In closing, we are pleased with our start to the year. Our team is focused on commercial and operational execution to deliver our full-year outlook, while we also look to position the company for improved performance in 2025. With that, I will turn it back over to John Dunn.

John Dunn: Thank you, Jon. Turning to Slide 10. I want to conclude today’s prepared remarks by first extending my appreciation to the Shyft team as we continue our improvement journey. At the start of the call, I highlighted our commitment to enhancing shareholder value and returning Shyft to historic profitability by implementing our operational framework. The team is taking concrete steps to achieve this through operational excellence and a One Shyft mindset, all of which is focused on customer satisfaction and long-term growth. The dedication of our team is clear, and we are making progress. Together, we are acting with urgency to drive the enhanced performance. Thank you again for your trust and engagement. I’m confident in the direction of the company and look forward to sharing future updates with you. We are now ready to take your questions. Operator, please open the line.
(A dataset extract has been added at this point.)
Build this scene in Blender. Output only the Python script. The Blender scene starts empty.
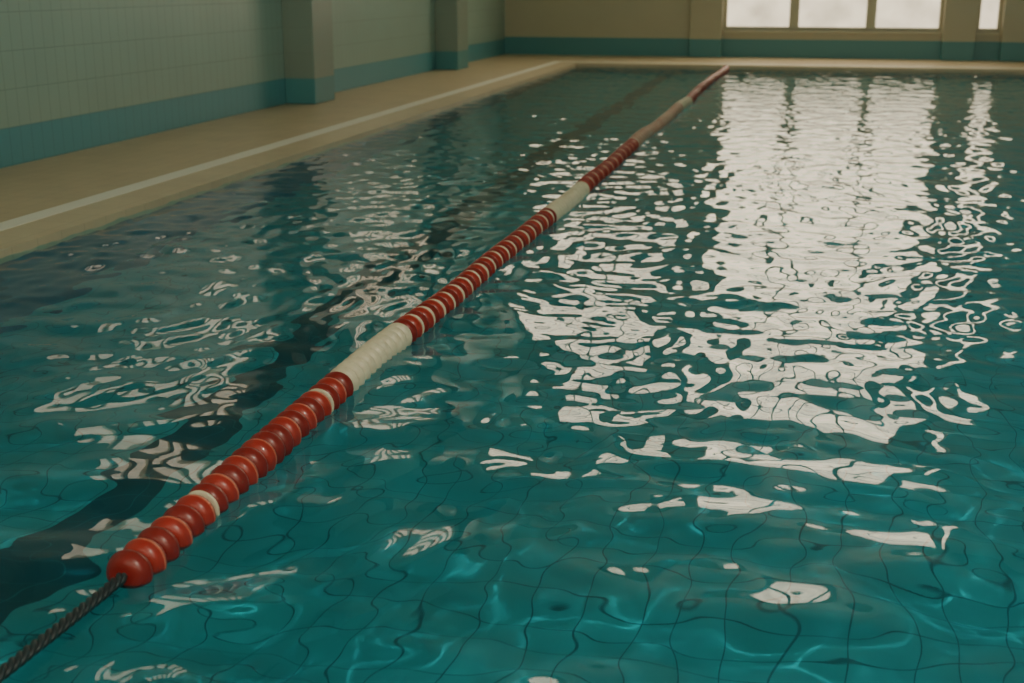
import bpy, bmesh, math, random
import numpy as np
from mathutils import Vector, Matrix
S=bpy.context.scene
COL=S.collection
# ------------------------------------------------------------ camera
f=1280.0; VX,VY=832-512,-20-341.5
phi=math.atan(-VY/f); th=math.atan(VX*math.cos(phi)/f)
H=1.5
cam=bpy.data.cameras.new("camera"); camo=bpy.data.objects.new("camera",cam); COL.objects.link(camo)
camo.location=(0,0,H); camo.rotation_euler=(math.pi/2-phi,0,th)
cam.sensor_width=36; cam.lens=f*36/1024; cam.clip_end=200
cam.dof.use_dof=True; cam.dof.focus_distance=4.8; cam.dof.aperture_fstop=3.2
S.camera=camo

# ------------------------------------------------------------ helpers
def link(o,parent=None):
    COL.objects.link(o)
    if parent: o.parent=parent
    return o
def meshobj(name,verts,faces,mat=None,parent=None,smooth=False,mats=None,fm=None):
    me=bpy.data.meshes.new(name); me.from_pydata(verts,[],faces); me.update()
    o=bpy.data.objects.new(name,me); link(o,parent)
    for m in (mats or ([mat] if mat else [])): me.materials.append(m)
    if fm is not None: me.polygons.foreach_set("material_index",fm)
    if smooth: me.polygons.foreach_set("use_smooth",[True]*len(me.polygons))
    return o
def boxes(name,bl,mat,parent=None,bevel=0):
    V=[];F=[];
    for (x0,x1,y0,y1,z0,z1) in bl:
        b=len(V)
        V+=[(x0,y0,z0),(x1,y0,z0),(x1,y1,z0),(x0,y1,z0),(x0,y0,z1),(x1,y0,z1),(x1,y1,z1),(x0,y1,z1)]
        F+=[tuple(b+i for i in q) for q in [(0,3,2,1),(4,5,6,7),(0,1,5,4),(1,2,6,5),(2,3,7,6),(3,0,4,7)]]
    o=meshobj(name,V,F,mat,parent)
    if bevel:
        m=o.modifiers.new("bevel","BEVEL"); m.width=bevel; m.segments=3; m.limit_method='ANGLE'
    return o
def thing(o,label,cat,kind=None,group=None):
    if label:o["label"]=label
    if cat:o["category"]=cat
    if kind:o["kind"]=kind
    if group:o["group"]=group
    return o
def mat(name):
    m=bpy.data.materials.new(name); m.use_nodes=True; nt=m.node_tree
    return m,nt,nt.nodes["Principled BSDF"]
def N(nt,t,**k):
    n=nt.nodes.new(t)
    for a,b in k.items(): setattr(n,a,b)
    return n
def rgb(r,g,b):  # sRGB 0-255 -> linear
    c=lambda v:((v/255+.055)/1.055)**2.4 if v/255>.04045 else v/255/12.92
    return (c(r),c(g),c(b),1)
def math_(nt,op,a,b=None,c=None):
    n=N(nt,"ShaderNodeMath",operation=op)
    for i,v in enumerate((a,b,c)):
        if v is None: continue
        if isinstance(v,(int,float)): n.inputs[i].default_value=v
        else: nt.links.new(v,n.inputs[i])
    return n.outputs[0]
def mix(nt,fac,a,b):
    n=N(nt,"ShaderNodeMix",data_type='RGBA')
    for s,v in ((n.inputs[0],fac),(n.inputs[6],a),(n.inputs[7],b)):
        if isinstance(v,(int,float,tuple)): s.default_value=v
        else: nt.links.new(v,s)
    return n.outputs[2]
def noise(nt,vec,scale,detail=3):
    n=N(nt,"ShaderNodeTexNoise"); n.inputs["Scale"].default_value=scale; n.inputs["Detail"].default_value=detail
    if vec: nt.links.new(vec,n.inputs["Vector"])
    return n.outputs["Fac"]
def pos(nt):
    g=N(nt,"ShaderNodeNewGeometry"); s=N(nt,"ShaderNodeSeparateXYZ")
    nt.links.new(g.outputs["Position"],s.inputs[0])
    nn=N(nt,"ShaderNodeSeparateXYZ"); nt.links.new(g.outputs["Normal"],nn.inputs[0])
    return g.outputs["Position"],s.outputs,nn.outputs
def gridline(nt,c,size,w):
    a=math_(nt,'DIVIDE',c,size); a=math_(nt,'FRACT',a)
    a=math_(nt,'SUBTRACT',a,.5); a=math_(nt,'ABSOLUTE',a)
    return math_(nt,'GREATER_THAN',a,.5-w/size/2)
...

Operator: Thank you very much. We’ll begin the question-and-answer session. [Operator Instructions] At this time, we will start with a question from Matt Koranda from Roth MKM. Matt, please go ahead.

Matt Koranda: Hi, guys. Good morning. I wanted to start off with the backlog and FVS guidance that the sequential increase is encouraging. And I guess, the implied order flow looks relatively healthy relative to kind of what you’ve been experiencing for the last several quarters. I noticed you mentioned in, at least, the release that doesn’t sound like it’s necessarily coming from parcel fleet customers. So I just wanted to see if you could talk about where is the strength in order flow coming from for FVS? And then what’s your expectation for fleet customers for the remainder of this year in terms of just the cadence of order flow? I guess, we’ve noticed that parcel unit growth does look like it’s being projected by some of the major fleets. So what does that mean for order flow from your parcel fleet customers for the rest of this year? If you could sort of expand upon that, that would be great.

Jonathan Douyard: Yes, Matt, thanks for the question. I think — I mean, we’re certainly pleased with the performance of the FVS commercial teams this quarter. I think we’ve talked in the past about how do we expand and diversify that customer base. We’re seeing some of the fruits of that here in the quarter. And as John mentioned in his prepared remarks, we really saw strength from a utility perspective as well as in food and beverage in the quarter. So if you look at it, just maybe for some historical perspective, if you go back a couple of years, FVS was 75% parcel, 25% other vocations. What we saw this quarter was an inverse of that from an orders perspective. And so while there was some parcel activity, certainly not to the levels that we saw historically.

As we look at the timing of that, consistent with what we’ve said in prior discussions, the — our fleet customers continued to discuss about their need for additional vehicles in their fleets. And so we remain close to them, engaged anticipating the timing of their needs. We would expect to see some pickup in activity here in the second quarter, but most likely closer to midyear. So some of that may be in the third quarter as well.